Latina Lista: News from the Latinx perspective > Media > Videos > Video: Friday’s ceremonial re-opening of U.S. Embassy in Havana promises to be day remembering the past, honoring the present and still hoping for a better future

Video: Friday’s ceremonial re-opening of U.S. Embassy in Havana promises to be day remembering the past, honoring the present and still hoping for a better future

LatinaLista — In 1961, Jim Tracy, F.W. “Mike” East, and Larry C. Morris were three young Marines assigned to the U.S. Embassy in Havana, Cuba. Their final duty, before the U.S. Embassy shut its doors for what would be a 54-year absence from the island, was to lower the American flag for the last time. Now, in a new century, Tracy, East and Morris are returning to Cuba as part of Secretary of State John Kerry’s delegation to witness the re-opening of the U.S. Embassy and the raising of a new U.S. flag.

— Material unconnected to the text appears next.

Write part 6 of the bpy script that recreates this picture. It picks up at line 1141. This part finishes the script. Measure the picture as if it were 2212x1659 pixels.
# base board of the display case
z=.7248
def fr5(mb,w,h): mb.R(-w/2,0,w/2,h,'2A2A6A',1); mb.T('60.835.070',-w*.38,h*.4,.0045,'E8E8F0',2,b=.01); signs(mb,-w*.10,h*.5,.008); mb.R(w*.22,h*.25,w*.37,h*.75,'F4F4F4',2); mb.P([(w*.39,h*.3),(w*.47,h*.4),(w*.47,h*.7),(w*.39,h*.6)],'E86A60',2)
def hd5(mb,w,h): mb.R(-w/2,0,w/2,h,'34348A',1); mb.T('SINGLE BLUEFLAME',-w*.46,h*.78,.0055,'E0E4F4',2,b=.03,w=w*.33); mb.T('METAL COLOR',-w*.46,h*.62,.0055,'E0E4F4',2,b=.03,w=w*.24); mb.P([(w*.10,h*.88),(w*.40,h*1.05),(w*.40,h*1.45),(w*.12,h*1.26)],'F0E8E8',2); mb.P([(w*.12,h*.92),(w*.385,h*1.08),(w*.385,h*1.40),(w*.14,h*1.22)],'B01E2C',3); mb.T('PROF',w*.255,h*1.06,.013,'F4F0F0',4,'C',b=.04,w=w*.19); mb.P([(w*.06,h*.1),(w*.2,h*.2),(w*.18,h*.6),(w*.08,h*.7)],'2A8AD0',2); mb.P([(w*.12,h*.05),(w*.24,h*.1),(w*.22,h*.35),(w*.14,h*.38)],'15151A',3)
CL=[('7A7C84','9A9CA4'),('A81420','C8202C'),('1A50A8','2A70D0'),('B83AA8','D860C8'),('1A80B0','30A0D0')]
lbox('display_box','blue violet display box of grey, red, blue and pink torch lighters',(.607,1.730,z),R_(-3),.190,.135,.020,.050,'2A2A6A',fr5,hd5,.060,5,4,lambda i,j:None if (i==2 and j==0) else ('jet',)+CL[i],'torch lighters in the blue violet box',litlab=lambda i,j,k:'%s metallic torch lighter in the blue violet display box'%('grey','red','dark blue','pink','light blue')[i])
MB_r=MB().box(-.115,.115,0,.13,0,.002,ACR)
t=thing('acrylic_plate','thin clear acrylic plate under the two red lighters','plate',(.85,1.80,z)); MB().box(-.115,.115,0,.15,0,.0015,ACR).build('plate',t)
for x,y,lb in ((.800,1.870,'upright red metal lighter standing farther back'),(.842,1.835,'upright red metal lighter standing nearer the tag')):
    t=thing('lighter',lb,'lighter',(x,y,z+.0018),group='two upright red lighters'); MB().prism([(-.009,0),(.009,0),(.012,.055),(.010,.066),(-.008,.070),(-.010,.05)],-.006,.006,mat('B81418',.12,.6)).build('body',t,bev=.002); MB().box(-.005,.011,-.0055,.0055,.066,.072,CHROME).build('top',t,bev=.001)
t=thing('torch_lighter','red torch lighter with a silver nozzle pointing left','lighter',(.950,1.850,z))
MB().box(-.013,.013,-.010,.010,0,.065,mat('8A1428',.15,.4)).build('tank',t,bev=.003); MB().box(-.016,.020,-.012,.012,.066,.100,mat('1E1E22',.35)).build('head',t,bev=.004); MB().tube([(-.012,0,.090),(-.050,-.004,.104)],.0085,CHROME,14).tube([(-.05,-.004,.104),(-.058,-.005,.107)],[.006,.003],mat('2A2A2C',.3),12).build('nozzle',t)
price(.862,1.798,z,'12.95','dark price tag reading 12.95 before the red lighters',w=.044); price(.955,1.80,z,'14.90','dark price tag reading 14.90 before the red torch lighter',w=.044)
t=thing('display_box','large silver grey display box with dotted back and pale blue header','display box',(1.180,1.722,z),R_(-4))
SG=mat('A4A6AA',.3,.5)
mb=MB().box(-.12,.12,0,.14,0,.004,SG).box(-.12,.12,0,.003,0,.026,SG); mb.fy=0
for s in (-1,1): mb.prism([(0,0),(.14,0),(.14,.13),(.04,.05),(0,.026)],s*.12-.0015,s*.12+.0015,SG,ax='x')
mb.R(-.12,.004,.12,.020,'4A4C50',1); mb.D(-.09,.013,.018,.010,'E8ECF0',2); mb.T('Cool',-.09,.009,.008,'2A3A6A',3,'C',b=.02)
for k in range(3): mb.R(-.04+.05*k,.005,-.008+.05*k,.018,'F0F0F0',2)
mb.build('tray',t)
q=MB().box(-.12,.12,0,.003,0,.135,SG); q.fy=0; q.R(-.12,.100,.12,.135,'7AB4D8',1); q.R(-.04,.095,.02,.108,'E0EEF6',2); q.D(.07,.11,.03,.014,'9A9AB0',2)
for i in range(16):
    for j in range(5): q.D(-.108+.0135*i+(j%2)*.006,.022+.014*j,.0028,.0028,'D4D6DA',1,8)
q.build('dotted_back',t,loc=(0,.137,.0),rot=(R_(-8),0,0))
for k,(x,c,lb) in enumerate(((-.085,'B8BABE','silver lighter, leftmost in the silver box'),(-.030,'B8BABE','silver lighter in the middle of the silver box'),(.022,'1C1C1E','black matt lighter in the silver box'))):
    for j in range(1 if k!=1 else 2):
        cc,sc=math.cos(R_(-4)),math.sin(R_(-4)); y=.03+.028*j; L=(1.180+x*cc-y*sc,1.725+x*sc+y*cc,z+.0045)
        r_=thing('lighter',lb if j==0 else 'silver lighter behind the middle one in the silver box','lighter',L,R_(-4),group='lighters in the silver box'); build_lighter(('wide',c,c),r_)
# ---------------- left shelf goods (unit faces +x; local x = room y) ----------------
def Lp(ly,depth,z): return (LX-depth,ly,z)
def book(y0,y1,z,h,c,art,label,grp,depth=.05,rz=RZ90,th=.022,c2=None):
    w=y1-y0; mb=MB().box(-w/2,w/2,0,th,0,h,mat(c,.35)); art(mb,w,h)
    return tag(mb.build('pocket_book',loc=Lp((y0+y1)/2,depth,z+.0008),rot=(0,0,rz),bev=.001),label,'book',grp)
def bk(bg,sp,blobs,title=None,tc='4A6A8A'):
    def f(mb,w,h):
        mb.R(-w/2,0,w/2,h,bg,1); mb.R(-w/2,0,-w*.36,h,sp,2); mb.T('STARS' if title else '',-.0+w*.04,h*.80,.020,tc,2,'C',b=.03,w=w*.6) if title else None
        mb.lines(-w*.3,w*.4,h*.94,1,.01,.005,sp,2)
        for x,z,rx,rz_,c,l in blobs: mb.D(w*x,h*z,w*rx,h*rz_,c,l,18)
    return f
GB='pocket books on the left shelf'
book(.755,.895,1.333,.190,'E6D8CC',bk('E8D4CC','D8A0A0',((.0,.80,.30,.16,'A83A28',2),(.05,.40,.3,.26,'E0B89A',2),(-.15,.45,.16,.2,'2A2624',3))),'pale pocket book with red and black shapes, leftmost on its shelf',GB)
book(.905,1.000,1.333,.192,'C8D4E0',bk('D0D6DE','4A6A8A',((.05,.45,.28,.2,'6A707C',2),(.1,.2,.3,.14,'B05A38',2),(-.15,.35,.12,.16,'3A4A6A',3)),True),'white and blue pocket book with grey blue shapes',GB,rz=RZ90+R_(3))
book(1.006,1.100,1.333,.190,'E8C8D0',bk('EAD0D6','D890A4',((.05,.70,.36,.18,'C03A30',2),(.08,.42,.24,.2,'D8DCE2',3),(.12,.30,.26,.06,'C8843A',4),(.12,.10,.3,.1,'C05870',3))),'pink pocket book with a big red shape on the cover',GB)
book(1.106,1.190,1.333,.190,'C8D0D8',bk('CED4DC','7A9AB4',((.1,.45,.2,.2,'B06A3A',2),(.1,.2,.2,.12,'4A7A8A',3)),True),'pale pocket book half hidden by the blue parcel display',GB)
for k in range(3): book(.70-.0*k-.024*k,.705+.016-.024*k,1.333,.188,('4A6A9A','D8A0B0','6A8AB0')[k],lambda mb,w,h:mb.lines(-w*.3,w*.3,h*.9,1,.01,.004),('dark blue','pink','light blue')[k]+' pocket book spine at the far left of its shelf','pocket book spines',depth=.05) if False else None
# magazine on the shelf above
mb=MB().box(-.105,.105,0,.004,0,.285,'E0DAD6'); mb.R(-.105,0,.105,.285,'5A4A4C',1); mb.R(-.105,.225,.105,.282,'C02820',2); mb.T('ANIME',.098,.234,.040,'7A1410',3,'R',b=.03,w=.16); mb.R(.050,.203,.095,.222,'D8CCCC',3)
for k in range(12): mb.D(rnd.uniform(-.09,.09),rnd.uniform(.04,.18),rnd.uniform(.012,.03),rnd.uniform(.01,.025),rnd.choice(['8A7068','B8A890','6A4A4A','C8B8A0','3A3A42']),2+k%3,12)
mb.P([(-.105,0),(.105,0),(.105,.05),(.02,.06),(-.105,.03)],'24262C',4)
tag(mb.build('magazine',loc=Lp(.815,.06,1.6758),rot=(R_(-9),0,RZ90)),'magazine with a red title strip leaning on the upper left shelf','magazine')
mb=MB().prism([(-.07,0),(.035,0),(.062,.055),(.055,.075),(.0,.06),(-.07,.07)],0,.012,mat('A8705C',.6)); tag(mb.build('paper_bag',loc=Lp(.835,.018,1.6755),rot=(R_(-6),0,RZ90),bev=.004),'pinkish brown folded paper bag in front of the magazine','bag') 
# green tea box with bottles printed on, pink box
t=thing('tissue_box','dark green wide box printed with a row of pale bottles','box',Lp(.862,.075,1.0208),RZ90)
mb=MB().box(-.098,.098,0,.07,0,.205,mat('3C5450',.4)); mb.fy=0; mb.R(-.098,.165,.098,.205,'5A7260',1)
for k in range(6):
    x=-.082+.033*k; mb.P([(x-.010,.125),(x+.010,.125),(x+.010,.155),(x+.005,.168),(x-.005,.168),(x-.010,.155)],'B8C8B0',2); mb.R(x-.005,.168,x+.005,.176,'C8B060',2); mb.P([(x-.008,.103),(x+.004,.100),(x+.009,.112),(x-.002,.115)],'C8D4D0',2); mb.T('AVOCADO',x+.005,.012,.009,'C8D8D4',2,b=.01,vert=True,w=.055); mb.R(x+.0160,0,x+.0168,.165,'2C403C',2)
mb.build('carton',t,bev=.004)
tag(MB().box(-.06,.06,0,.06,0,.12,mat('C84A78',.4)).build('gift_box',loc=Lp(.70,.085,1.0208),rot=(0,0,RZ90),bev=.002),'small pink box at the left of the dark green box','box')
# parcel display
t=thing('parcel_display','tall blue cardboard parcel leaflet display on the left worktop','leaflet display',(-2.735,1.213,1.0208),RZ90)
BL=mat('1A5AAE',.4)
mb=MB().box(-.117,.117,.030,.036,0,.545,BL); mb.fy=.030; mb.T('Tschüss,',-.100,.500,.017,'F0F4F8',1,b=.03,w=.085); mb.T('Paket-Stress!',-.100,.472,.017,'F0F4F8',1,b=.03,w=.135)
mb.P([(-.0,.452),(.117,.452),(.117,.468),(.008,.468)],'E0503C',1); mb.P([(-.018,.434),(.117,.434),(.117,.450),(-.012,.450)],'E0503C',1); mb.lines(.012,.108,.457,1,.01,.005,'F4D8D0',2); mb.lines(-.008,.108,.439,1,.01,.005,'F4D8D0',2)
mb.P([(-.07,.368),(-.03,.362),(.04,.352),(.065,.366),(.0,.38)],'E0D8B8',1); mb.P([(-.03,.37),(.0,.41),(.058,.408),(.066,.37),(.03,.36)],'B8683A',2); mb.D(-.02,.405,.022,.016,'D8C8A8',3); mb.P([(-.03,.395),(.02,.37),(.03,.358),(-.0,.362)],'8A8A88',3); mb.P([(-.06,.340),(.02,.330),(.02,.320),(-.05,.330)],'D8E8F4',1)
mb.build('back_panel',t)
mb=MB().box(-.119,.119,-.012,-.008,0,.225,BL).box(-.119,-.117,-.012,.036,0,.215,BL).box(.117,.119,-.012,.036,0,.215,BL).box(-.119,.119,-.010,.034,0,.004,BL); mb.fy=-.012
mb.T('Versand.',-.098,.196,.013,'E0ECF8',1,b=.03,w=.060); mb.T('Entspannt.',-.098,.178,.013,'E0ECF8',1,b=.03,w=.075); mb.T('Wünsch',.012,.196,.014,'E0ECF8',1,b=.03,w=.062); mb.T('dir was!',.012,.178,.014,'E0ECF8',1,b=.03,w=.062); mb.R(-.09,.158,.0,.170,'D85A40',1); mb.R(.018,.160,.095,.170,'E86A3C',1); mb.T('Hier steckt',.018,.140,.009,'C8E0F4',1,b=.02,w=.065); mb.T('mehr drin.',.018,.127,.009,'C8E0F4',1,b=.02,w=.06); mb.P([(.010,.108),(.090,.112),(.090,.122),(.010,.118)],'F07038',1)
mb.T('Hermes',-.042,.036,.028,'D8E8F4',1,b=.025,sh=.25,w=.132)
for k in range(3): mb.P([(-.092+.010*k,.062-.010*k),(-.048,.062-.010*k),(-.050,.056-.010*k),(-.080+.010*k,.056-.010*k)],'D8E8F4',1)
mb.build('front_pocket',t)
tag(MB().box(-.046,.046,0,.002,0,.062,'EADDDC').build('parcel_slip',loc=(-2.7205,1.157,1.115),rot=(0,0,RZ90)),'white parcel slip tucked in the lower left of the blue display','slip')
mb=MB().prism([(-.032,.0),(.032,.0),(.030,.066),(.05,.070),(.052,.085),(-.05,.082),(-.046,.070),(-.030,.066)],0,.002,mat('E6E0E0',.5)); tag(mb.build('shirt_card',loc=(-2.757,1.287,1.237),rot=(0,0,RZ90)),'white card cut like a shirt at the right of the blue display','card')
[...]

In preparation for the ceremonial reopening of the U.S. Embassy (the Embassy officially reopened on July 20, 2015) in Cuba on Friday, August 14, the U.S. State Department released a video interviewing those three former Marines and their memories of that time in their service career. It proved to have been an emotional experience for the men and one that made them each look forward to the day when they could return.

Characterized as a government-to-government function, the ceremonial re-opening of the U.S. Embassy will not feature either of the Castro brothers, but there will be dignitaries, Cuban American entrepreneurs, celebrities and the inaugural poet, Richard Blanco, who happens to be Cuban American. Blanco was tasked to write a special poem for the occasion.

In an interview with MSNBC, Blanco said that it was the hardest poem he has ever had to write and it reconciles his split loyalties and heritage between two countries, and is hopeful it will provide “an emotional place of reconciliation, a place of, perhaps, healing.”

However, for many Cuban Americans and Human Rights activists, “healing” is the operative word.

In a background briefing call with the press, a senior state department official explained Kerry’s feelings on speaking with Cuban dissidents, who will not be invited to the flag-raising event.

“And in terms of the dissidents, I can’t confirm exactly who the Secretary may or may not speak with at the reception, but he is certainly hoping to speak with as many people as possible during a relatively compressed period of time, among them some of the dissidents. And I would expect that there are many people who will want to speak to him, and he’s going to try and speak to as many as he can.”